>> BEGIN

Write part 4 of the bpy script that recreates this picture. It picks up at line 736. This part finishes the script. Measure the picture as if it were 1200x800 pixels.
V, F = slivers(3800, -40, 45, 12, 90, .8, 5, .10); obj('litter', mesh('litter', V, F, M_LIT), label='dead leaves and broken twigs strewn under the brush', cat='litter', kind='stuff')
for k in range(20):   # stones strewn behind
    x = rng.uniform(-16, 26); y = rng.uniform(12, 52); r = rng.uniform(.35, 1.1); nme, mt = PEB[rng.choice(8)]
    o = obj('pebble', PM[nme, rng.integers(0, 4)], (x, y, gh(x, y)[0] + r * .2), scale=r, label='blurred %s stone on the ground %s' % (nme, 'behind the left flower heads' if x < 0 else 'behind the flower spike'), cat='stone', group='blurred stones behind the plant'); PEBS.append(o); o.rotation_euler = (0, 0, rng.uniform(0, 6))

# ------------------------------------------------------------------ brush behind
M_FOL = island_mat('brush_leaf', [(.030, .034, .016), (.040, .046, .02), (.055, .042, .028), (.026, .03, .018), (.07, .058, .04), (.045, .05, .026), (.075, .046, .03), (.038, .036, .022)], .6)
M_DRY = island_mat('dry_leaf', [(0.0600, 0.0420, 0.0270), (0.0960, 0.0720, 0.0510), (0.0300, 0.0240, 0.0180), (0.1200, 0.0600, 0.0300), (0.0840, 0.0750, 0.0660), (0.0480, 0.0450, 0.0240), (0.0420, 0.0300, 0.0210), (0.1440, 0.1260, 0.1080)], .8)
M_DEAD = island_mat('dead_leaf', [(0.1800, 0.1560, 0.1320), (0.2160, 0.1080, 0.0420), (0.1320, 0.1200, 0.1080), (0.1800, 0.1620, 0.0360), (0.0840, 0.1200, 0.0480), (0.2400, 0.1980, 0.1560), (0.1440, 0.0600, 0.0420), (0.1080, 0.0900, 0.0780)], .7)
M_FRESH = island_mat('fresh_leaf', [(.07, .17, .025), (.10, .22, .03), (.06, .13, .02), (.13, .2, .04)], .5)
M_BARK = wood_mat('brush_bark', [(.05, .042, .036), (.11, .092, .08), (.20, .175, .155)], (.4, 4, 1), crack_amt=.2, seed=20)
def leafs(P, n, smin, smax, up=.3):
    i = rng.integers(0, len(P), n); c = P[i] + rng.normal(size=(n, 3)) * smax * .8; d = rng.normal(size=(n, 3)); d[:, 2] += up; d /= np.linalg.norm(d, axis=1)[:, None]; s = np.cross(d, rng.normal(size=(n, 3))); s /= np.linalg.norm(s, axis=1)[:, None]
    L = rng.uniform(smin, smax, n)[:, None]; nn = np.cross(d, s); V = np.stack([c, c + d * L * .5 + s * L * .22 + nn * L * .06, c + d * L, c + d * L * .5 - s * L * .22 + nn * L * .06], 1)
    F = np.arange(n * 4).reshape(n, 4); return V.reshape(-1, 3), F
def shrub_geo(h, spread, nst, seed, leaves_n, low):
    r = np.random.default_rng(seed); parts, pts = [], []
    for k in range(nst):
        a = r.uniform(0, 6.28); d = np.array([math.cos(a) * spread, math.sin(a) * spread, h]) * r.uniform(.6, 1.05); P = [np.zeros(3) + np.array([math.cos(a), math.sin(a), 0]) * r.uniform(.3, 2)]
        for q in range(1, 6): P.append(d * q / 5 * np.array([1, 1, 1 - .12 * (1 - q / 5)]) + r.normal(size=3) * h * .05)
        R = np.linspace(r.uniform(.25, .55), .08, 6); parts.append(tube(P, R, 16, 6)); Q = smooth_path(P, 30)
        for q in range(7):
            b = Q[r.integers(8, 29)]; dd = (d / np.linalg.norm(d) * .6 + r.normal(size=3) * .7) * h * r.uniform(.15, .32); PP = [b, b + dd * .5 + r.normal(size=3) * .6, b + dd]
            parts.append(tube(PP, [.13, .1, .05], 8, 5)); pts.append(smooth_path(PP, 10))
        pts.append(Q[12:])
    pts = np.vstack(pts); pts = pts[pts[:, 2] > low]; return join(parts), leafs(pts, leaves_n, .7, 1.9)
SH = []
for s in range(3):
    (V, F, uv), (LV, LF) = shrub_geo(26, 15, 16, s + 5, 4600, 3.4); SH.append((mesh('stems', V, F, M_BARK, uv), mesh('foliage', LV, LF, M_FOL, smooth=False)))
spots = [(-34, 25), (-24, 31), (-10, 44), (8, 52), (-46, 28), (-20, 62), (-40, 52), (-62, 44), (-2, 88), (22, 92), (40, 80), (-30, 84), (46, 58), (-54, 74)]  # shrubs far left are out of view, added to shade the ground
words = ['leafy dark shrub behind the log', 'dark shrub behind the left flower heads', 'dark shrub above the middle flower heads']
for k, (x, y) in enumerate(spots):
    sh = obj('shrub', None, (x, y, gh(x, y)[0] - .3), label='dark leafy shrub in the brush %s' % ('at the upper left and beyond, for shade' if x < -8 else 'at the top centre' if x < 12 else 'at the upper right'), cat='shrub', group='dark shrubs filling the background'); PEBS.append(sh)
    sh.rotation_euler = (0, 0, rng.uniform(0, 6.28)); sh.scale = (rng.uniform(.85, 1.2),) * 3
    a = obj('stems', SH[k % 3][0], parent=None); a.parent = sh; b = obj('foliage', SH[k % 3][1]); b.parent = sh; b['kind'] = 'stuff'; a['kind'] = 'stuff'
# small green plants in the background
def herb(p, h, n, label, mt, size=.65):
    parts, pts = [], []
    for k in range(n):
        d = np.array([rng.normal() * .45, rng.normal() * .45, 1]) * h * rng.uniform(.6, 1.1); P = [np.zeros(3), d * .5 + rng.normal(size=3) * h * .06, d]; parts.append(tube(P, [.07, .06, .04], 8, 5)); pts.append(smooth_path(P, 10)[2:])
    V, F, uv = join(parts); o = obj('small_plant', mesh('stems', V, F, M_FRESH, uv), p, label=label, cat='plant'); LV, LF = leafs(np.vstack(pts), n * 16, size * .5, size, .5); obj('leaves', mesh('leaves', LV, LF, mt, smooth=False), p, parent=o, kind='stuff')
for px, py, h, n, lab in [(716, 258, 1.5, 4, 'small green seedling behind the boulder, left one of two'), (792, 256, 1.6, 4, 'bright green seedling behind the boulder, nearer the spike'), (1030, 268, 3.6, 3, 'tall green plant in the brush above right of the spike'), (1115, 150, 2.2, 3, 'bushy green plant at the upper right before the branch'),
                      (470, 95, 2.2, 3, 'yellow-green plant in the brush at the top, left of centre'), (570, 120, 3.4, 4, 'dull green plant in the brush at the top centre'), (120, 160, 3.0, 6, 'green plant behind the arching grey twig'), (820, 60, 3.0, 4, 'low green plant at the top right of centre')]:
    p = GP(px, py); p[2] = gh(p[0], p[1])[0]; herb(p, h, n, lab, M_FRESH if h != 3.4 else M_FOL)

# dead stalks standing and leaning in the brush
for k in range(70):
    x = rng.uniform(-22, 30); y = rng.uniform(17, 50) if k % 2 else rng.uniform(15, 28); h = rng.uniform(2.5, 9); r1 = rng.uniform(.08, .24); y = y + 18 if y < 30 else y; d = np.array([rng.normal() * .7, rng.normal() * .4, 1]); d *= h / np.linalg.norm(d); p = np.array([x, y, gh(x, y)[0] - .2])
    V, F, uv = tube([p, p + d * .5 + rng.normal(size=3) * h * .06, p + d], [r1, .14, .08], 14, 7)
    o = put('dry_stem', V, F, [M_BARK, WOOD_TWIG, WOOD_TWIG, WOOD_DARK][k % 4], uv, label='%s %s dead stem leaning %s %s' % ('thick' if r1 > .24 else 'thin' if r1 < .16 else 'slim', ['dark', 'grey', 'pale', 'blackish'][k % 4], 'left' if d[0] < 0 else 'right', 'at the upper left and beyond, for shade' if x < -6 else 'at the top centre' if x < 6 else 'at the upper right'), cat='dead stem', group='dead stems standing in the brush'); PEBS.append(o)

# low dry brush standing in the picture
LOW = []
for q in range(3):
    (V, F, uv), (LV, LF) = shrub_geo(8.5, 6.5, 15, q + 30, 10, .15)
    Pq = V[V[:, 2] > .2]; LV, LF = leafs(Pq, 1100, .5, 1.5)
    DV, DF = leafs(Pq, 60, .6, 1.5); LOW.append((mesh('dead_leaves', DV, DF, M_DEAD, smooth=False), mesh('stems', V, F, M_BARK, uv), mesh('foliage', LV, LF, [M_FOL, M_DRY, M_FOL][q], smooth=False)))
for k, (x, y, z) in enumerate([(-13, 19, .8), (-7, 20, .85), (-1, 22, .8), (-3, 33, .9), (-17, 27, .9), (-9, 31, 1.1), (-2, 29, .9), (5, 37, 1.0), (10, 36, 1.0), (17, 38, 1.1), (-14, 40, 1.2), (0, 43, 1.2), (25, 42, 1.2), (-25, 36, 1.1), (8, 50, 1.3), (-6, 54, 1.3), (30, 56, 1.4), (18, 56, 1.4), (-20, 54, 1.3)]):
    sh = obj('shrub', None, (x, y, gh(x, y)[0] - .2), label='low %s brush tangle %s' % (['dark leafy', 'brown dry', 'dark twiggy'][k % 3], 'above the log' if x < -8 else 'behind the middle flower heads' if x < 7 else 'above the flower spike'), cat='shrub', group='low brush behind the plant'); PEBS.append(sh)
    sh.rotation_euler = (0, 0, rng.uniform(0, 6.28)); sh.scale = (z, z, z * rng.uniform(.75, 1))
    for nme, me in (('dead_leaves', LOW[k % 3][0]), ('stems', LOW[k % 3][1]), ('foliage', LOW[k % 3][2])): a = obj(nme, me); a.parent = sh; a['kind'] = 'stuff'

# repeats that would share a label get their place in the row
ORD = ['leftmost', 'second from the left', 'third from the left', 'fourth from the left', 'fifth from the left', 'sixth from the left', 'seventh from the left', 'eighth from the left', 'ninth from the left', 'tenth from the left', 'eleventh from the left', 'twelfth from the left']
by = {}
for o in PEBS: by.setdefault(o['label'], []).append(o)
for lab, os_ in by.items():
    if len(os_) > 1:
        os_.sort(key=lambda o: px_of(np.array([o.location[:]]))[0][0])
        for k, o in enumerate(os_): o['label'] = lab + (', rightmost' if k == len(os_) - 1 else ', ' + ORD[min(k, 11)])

>> END

Problem requirements: Take the lines above from the first through the one containing "0, rng.uniform(0, 6))" and reproduce them exactly; include nothing else.

Task response:
Write part 4 of the bpy script that recreates this picture. It picks up at line 736. This part finishes the script. Measure the picture as if it were 1200x800 pixels.
V, F = slivers(3800, -40, 45, 12, 90, .8, 5, .10); obj('litter', mesh('litter', V, F, M_LIT), label='dead leaves and broken twigs strewn under the brush', cat='litter', kind='stuff')
for k in range(20):   # stones strewn behind
    x = rng.uniform(-16, 26); y = rng.uniform(12, 52); r = rng.uniform(.35, 1.1); nme, mt = PEB[rng.choice(8)]
    o = obj('pebble', PM[nme, rng.integers(0, 4)], (x, y, gh(x, y)[0] + r * .2), scale=r, label='blurred %s stone on the ground %s' % (nme, 'behind the left flower heads' if x < 0 else 'behind the flower spike'), cat='stone', group='blurred stones behind the plant'); PEBS.append(o); o.rotation_euler = (0, 0, rng.uniform(0, 6))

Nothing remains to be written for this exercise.